Friday, June 09, 2006

What To Do With The Data

Alex Steffen over at WorldChanging has a great post - Virtual Seattle, Virtual Puget Sound - on models and their ever-increasing levels of sophistication. He makes the excellent point that unless we act on the data that models can provide they are near worthless:

The question of course remains, as to whether we are getting any better at all at listening to what our tools tell us. Because unless we're willing to use the insight we're gaining to try to think like a salmon stream, say, and act to meet its needs, the danger always remains of what Thoreau called "improved means to an unimproved end." That is, the danger exists that we will simply more finely and accurately document the decline of what love and depend on.


The whole "caring about data" thing doesn't seem to be happening as of yet. For example, the $200 million (which is what - 15 minutes of war-fightin' money?) climate satellite program has been bumped to make way for the 2020 moon missions. This news follows the cancellation of the already built $100 million Deep Space Climate Observatory (DSCOVR).

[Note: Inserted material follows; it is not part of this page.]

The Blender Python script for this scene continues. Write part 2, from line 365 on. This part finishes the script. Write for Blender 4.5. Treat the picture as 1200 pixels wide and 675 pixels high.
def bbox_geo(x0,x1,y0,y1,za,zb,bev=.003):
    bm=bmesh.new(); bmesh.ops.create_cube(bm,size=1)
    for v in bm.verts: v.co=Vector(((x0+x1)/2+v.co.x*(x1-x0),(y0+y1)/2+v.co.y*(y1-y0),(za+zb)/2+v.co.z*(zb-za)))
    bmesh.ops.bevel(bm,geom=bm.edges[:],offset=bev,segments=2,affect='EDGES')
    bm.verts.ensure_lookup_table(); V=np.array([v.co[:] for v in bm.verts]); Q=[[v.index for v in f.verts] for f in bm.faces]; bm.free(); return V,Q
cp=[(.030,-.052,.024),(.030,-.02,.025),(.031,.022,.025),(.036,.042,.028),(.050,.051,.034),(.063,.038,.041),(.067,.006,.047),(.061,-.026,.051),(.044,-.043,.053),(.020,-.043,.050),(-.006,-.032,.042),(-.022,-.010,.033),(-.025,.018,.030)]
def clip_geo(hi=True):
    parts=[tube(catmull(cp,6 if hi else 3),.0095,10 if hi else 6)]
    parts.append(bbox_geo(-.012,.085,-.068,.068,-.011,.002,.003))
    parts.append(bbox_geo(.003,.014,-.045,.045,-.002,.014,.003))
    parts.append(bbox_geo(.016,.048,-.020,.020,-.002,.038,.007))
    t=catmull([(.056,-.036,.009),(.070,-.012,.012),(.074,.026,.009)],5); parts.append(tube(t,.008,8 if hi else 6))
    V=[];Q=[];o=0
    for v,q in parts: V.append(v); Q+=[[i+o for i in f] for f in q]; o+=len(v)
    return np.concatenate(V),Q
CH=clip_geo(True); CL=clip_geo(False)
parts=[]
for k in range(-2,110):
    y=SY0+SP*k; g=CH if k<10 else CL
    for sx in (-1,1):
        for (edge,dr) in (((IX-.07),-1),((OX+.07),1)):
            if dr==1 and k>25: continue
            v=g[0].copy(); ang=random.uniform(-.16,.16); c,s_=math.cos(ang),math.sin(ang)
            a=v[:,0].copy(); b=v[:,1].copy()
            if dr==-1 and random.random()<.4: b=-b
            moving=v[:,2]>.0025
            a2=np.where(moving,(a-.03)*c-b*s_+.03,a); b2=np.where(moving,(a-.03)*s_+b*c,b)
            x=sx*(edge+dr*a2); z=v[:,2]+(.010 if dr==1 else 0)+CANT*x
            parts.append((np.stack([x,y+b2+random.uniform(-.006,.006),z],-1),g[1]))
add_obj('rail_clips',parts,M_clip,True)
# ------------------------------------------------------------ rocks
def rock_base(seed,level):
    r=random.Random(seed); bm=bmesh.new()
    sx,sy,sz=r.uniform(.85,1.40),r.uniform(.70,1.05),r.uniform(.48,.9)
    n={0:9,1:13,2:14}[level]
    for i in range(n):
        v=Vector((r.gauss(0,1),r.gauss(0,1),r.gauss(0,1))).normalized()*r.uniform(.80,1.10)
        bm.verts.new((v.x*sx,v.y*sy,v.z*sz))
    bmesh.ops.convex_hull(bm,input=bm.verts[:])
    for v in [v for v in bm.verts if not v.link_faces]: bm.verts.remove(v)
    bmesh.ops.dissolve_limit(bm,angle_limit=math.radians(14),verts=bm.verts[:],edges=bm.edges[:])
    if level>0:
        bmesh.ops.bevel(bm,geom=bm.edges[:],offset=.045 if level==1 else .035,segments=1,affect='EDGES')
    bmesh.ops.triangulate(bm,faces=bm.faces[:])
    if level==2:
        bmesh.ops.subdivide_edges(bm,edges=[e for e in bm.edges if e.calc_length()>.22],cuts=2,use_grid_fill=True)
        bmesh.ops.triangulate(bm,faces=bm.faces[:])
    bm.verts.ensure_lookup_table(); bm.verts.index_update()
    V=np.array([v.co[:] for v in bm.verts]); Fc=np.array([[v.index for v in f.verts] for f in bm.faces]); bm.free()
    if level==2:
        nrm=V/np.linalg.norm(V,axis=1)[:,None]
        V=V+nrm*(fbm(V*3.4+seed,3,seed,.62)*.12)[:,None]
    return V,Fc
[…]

Francisco P.J. Valero of Scripps Institute of Oceanography at UC San Diego described DSCOVR (aka "Triana"):

Triana will view the Earth in a different way - as an entire planet rather than a patchwork of regions of interest. It will uniquely acquire synoptic (all regions in the sunlit side seen simultaneously) sunrise to sunset, high time resolution data for most points on Earth using state of the art, highly accurate, in flight calibrated instruments.

Triana will collect information on the climate system combining atmospheric dynamics, cloud physics, aerosols, radiation and surface remote sensing.


Before we can listen to what our tools tell us we have to turn them on. I guess Triana is still sitting in a NASA warehouse somewhere - Maybe the next administration will have some use for it.